If there is no hope there is no action. But when there is action, hope abounds and so the question becomes:
What are we going to do? What will be the signs we offer to a world desperate for signs of action?
This nightmare will come to a close.
What will be our legacy?
The journey is coming to a close and the journey is just beginning.
Soon Paul will wind his way to Rome and a destiny with death on the Via Ostiense.
Soon we will wind our way back to places as far flung Ferdinand.
Soon Jesus will offer some words of encouragement to a world that, while seeming to fly apart is in fact arching toward glory. Our world is arching toward glory and will find its launching pad precisely because we are men of action.
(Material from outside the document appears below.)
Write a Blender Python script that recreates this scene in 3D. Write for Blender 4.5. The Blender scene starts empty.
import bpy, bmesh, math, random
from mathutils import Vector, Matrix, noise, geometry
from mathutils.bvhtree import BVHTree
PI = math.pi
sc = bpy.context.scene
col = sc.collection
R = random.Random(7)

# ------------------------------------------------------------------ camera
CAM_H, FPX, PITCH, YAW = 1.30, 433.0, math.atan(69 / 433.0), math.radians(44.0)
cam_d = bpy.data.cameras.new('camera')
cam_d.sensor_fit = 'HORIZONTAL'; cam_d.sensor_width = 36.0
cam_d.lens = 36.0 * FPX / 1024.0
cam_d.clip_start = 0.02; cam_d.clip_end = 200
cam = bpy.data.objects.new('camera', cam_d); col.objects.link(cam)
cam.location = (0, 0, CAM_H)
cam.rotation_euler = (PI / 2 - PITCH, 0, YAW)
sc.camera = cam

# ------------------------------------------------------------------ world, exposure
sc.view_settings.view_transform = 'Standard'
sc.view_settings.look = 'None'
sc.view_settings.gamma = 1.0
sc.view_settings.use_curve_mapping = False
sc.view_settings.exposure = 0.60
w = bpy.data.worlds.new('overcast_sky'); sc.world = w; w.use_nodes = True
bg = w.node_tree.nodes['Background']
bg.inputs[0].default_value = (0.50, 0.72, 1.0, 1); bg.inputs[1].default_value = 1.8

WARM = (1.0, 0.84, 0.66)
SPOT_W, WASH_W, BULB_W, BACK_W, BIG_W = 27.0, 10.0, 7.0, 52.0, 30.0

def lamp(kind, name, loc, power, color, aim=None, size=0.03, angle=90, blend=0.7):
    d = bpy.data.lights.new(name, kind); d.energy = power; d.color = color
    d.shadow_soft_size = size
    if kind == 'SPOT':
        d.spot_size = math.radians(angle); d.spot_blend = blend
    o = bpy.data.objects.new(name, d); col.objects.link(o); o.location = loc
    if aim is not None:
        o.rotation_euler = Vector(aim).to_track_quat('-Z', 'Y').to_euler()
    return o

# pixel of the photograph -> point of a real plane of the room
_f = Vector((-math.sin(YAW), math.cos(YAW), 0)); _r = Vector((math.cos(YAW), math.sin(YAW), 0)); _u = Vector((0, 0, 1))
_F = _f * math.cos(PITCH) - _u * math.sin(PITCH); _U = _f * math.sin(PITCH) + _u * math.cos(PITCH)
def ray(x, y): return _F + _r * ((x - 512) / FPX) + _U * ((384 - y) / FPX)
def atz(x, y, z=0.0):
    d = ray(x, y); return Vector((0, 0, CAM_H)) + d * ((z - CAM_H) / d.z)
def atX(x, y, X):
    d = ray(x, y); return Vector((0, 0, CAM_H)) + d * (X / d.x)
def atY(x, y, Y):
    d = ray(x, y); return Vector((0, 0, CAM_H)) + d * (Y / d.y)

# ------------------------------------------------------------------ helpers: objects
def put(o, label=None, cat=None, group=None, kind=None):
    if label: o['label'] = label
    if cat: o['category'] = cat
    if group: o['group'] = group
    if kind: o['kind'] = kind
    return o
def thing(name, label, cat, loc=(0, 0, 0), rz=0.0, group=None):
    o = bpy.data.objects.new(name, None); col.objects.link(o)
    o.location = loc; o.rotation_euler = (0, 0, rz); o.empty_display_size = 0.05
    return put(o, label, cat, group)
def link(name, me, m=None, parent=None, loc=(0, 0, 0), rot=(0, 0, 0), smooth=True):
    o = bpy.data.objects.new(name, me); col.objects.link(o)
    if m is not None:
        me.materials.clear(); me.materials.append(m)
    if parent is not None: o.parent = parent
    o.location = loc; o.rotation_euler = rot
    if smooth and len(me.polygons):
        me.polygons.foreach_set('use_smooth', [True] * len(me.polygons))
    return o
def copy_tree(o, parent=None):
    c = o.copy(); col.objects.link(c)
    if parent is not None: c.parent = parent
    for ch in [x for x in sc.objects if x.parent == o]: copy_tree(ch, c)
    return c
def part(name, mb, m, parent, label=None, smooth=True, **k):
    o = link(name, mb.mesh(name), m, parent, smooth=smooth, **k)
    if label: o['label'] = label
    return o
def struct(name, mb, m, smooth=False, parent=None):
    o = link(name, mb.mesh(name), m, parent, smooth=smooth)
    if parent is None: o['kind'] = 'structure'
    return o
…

Soon we are going to shine forth, shedding the dark mantle of skepticism and degradation, and putting on the armor of Christ. Rise up brothers
Soon the word will rush in, it is rushing in
Soon the bread will be transformed. And we will be transformed
Soon the wine will intoxicate us with the effervescence of godliness
Soon and now.
The world is not going to hell in a handbasket
There is life and there is hope in this celebration of the Eucharist in and those celebrations of the Holy Mass unfolding at this very moment in thousands of places throughout this troubled world.
Unfolding with only these ten, these nine.
This is the age and this is the era in which all things are to be renewed in the brightness of the living God.
And we are his beacons, living active examples of his faithful care as we are strengthened and enlivened for the glory that is to come.
The road to holiness necessarily passes through the world of action.
Let us pass dear brothers, dear sons, let us pass.